Александру Твардовскому и его заместителю Сергею Сергеевичу Смирнову роман понравился. Они сделали тщетную попытку напечатать его, а на мое честное покаяние в беспаспортности Смирнов ответил: «Ваше правовое положение не имеет отношения к литературе» (он впоследствии очень гордился этим своим высказыванием, да и мной гордился — как живым свидетелем его незаурядной смелости). Но их совершенно необычный для 1952 года поступок успеха не имел: секретарь ЦК Поспелов разъяснил Твардовскому, что до освобождения автора не должно быть и речи о том, чтобы впустить его в литературу, а снятие ссылки не входит в компетенцию даже самых знаменитых редакторов самых знаменитых толстых журналов.
В 1954 году меня освободили из ссылки, а Твардовского и Смирнова — из «Нового мира». К редакторской власти пришли Константин Симонов и Александр Кривицкий. Кривицкий вспомнил о моем романе и заинтересовал им Симонова. Мне дали знать, что будут печатать, если я соглашусь на некоторые переделки. Потом обо мне говорили, что я трудный автор: капризен, упрям, не соглашаюсь на очевидные улучшения и вообще не способен слушать квалифицированные советы. Думаю, в этом мало правды. Помню свое тогдашнее состояние: чтобы выйти в печать, я согласился бы на любую переработку, лишь бы она не слишком противоречила моему представлению о художественности — в те годы очень примитивному, как сейчас понимаю. И я поехал в Москву — чтобы ускорить реабилитацию и посетить редакцию «Нового мира».
Реабилитация совершилась 29 июля 1955 года — очень заметный день в моей сумбурной жизни. Любовь Григорьевна Караганова, заведовавшая тогда отделом прозы (или поэзии? — забывать стал) повела меня домой к Симонову.
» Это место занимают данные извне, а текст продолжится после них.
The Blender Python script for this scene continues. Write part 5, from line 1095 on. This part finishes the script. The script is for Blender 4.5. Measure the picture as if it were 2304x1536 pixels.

Он тогда болел (ему прооперировали большой палец ноги). Жил он на Пушкинской площади, на седьмом, кажется, этаже, в квартире из цепочки комнат. На столе в столовой стояли тарелки с объедками и недопитая бутылка венгерского токая. В дверь заглянула Серова, холодно поздоровалась с Карагановой, сердито поглядела на меня и прошла дальше, не сказав ни слова. Мне показалось, что слухи о ее красоте сильно преувеличены — возможно, впрочем, что она просто не относилась к типу женщин, которые мне нравятся. А вот Симонов понравился.